Selbsteinschätzung von Zeugen berücksichtigen
Diese Erkenntnis ist keinesfalls selbstverständlich: Oft werden Augenzeugen erst vor Gericht gefragt, wie sicher sie sich sind – meist Monate oder gar Jahre nach dem Vorfall. In diesem Zeitraum kann aus einer unsicheren Annahme Gewissheit geworden sein, die Unschuldigen mitunter zum Verhängnis wird. "Es ist wohlbekannt, dass das Gedächtnis formbar ist, so dass eine anfänglich unsichere Identifizierung bis zu dem Zeitpunkt, an dem ein Zeuge vor Gericht oder in Anhörungen vor dem Prozess aussagt, zur Gewissheit wird", schreiben die Autoren.
Dies müsse man unbedingt berücksichtigen, betonen sie. "Wenn man eine geringe Zuversicht anfänglich ignoriert, macht man einen großen Fehler", sagt der Psychologe Wixted. Zudem deutet die Studie darauf hin, dass das gleichzeitige Vorlegen von Fotos etwas besser ist als eine Aufeinanderfolge von Bildern. Wünschenswert wäre ferner, dass der Ermittler, der die Fotos vorlegt, nicht weiß, welche der Personen der Tatverdächtige ist.
Aufstellung neutral gestalten
"Um Unschuldige zu schützen, muss man erkennen, dass eine anfängliche Identifizierung mit geringer Gewissheit unzuverlässig ist", bilanziert Wixted. "Andererseits, wenn die Aufstellung neutral präsentiert wird, kann eine hohe Gewissheit zu Beginn ziemlich aussagekräftig sein. Richter und Geschworene sollten auf beides achten. Andernfalls leisten sie der Gerechtigkeit im Allgemeinen und dem Schutz von Unschuldigen im Besonderen einen Bärendienst."

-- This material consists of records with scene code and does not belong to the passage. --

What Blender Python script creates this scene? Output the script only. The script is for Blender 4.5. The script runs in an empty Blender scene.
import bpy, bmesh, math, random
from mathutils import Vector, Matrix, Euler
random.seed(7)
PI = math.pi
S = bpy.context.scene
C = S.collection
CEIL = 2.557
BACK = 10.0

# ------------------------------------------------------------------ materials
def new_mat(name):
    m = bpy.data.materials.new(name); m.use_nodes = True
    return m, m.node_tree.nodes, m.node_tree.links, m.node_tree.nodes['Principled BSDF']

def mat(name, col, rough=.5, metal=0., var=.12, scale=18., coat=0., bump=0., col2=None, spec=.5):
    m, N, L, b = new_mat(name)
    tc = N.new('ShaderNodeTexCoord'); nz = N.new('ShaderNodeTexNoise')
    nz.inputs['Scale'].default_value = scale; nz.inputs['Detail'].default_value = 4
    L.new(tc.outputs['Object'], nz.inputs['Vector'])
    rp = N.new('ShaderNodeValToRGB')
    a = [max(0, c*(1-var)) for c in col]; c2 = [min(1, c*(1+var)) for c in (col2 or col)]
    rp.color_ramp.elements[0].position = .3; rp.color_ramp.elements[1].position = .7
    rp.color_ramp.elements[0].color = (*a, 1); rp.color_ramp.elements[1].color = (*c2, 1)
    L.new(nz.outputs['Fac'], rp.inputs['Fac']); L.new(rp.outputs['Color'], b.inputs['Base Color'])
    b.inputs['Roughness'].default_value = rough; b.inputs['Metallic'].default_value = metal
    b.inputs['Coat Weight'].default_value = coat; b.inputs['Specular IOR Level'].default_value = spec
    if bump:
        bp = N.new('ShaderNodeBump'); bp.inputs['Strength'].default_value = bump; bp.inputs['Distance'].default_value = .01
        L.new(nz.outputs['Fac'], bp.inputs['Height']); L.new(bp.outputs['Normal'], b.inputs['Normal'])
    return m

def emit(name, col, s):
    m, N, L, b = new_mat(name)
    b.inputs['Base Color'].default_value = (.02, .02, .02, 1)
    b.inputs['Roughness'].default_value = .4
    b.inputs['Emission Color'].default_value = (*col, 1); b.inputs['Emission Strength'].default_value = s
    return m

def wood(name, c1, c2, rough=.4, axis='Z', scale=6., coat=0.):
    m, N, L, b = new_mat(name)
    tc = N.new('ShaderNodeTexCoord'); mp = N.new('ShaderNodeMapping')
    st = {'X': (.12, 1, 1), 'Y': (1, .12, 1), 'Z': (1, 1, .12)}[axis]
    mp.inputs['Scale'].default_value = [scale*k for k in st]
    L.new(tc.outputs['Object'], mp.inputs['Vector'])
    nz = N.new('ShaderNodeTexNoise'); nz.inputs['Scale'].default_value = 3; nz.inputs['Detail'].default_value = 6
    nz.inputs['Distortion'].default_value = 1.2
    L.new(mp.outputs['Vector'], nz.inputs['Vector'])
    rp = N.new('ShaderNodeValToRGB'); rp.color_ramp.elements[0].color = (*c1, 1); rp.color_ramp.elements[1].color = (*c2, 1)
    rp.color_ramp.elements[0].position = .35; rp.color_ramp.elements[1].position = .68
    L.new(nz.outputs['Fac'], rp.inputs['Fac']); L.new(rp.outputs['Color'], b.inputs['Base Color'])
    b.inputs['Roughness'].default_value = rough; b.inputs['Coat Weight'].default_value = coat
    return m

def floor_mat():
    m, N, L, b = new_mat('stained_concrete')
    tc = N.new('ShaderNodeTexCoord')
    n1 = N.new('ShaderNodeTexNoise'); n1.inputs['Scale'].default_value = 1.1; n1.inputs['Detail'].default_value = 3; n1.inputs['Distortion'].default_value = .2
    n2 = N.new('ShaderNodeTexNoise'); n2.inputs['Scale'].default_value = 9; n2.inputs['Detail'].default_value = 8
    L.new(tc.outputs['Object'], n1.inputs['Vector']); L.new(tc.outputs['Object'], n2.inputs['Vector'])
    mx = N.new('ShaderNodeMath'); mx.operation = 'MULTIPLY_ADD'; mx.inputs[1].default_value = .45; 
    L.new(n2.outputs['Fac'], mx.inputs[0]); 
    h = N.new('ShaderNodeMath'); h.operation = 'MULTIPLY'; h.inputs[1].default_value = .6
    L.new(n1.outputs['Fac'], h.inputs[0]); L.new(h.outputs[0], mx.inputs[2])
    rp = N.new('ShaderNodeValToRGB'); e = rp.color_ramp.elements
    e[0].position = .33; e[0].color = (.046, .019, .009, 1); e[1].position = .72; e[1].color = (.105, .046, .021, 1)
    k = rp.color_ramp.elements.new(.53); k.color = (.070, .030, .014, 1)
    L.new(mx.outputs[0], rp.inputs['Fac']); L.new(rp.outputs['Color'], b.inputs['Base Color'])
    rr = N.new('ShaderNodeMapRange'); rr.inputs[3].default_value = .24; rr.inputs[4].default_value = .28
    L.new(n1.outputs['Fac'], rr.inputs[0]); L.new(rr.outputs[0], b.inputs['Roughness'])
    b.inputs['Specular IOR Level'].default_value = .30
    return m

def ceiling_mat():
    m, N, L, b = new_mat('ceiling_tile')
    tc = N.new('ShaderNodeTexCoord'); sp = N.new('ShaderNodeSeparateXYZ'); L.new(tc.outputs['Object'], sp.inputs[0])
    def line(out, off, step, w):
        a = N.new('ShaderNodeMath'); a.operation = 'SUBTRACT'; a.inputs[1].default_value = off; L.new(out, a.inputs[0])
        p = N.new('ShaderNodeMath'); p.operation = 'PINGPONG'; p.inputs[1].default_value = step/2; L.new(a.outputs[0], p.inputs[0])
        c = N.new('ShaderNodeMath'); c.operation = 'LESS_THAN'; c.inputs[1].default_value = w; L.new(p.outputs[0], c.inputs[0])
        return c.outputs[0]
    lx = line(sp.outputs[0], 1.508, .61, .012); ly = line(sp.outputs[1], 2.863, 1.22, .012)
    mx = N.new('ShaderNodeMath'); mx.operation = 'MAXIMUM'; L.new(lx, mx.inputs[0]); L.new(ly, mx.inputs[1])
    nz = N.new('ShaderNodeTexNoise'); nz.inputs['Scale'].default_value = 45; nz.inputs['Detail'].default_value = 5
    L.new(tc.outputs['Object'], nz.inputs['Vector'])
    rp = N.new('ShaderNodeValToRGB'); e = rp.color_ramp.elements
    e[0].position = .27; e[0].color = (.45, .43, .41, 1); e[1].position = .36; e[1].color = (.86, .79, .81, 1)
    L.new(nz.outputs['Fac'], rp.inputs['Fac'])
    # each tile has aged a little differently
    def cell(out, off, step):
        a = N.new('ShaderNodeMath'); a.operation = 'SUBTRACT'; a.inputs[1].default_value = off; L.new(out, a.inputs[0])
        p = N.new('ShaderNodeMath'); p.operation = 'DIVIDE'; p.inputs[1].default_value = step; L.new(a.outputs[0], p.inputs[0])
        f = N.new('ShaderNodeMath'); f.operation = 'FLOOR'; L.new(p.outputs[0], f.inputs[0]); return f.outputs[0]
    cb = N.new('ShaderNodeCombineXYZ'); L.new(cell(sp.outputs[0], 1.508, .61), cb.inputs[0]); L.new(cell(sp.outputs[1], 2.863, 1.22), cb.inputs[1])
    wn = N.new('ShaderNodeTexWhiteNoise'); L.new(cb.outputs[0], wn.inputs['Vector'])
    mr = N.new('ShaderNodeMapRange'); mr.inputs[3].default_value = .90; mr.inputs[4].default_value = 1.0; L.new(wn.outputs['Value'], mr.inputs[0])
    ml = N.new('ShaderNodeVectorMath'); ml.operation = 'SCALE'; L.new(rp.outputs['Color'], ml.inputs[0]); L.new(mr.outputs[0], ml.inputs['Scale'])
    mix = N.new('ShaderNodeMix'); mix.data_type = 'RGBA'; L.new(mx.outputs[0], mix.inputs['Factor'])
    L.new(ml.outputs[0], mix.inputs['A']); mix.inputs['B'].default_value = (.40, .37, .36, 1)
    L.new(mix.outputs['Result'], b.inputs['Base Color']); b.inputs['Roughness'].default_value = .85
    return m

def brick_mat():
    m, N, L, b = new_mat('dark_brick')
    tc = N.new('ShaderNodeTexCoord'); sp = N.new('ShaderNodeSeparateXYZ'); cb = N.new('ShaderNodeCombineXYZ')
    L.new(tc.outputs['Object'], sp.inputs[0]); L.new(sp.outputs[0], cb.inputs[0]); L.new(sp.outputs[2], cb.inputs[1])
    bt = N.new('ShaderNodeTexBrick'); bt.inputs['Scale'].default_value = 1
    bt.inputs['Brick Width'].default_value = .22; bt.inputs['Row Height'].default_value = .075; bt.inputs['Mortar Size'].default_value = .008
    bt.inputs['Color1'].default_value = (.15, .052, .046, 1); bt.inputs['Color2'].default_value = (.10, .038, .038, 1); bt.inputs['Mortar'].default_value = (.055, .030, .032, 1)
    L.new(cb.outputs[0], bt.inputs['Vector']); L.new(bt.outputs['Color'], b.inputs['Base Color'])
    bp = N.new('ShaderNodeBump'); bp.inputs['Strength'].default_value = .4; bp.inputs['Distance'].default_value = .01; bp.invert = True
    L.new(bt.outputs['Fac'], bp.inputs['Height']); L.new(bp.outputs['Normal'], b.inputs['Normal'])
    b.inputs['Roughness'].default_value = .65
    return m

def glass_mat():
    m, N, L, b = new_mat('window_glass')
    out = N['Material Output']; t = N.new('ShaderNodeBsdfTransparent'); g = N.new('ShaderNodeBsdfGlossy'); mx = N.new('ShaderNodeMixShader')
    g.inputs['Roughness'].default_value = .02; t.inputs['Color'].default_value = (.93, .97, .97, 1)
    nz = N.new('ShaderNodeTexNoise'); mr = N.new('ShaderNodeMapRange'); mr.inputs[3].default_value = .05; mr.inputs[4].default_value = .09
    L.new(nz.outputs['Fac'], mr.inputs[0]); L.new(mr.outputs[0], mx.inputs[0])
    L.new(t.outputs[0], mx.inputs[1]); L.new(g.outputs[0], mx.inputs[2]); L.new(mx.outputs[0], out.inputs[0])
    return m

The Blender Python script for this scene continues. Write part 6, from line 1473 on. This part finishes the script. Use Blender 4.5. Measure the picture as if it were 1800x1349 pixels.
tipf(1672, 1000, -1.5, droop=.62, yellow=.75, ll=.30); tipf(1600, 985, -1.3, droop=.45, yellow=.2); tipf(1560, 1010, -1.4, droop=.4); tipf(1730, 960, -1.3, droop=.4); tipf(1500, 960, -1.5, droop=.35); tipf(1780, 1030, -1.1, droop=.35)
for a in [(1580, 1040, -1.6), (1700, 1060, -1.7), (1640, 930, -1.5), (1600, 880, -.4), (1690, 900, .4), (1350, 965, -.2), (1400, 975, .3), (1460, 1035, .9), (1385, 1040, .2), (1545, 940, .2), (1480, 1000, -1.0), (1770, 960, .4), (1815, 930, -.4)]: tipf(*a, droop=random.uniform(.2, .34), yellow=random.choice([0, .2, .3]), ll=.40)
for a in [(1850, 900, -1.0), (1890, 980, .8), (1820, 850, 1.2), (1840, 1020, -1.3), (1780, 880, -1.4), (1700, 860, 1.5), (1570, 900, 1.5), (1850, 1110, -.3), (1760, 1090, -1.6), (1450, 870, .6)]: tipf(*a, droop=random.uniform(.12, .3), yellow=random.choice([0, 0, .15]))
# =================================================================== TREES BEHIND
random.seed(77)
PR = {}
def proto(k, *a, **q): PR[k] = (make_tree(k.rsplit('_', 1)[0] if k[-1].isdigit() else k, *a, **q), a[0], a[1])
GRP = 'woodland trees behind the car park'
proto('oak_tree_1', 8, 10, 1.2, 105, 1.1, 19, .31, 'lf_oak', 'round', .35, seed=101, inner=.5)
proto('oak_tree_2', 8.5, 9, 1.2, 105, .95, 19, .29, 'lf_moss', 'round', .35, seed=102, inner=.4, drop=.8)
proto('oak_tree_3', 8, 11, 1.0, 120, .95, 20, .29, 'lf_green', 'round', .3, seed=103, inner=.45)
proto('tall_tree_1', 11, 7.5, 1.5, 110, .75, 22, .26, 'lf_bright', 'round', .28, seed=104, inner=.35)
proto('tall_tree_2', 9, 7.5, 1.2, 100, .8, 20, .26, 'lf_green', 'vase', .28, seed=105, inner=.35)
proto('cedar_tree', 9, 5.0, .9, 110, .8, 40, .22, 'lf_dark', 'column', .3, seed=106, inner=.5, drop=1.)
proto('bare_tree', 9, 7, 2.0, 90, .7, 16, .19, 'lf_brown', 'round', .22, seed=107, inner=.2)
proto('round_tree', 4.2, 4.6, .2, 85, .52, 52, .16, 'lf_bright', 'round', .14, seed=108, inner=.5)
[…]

Die Studie sei aus verschiedenen Gründen herausragend, erläutert Bäuml. Es sei keine Laborstudie, sondern die Daten stammten aus der tatsächlichen Ermittlungsarbeit der Polizei. Zudem sei im Gegensatz zu vielen früheren Untersuchungen die Selbsteinschätzung der Zeugen erhoben worden. Das Ergebnis, dass eine möglichst frühe Selbsteinschätzung zuverlässig sei, sei extrem deutlich. "Die Größenordnung dieses Effekts ist sehr bemerkenswert", so Bäuml weiter. "Bislang befragt man solche Zeugen während der Ermittlungen sehr oft und verlässt sich dann darauf, was sie vor Gericht sagen. Aber Menschen neigen dazu, ihre Urteile im Lauf der Zeit zu verfestigen. Die Erkenntnisse sollte man auch in Deutschland beachten und in die Rechtsprechung einfließen lassen."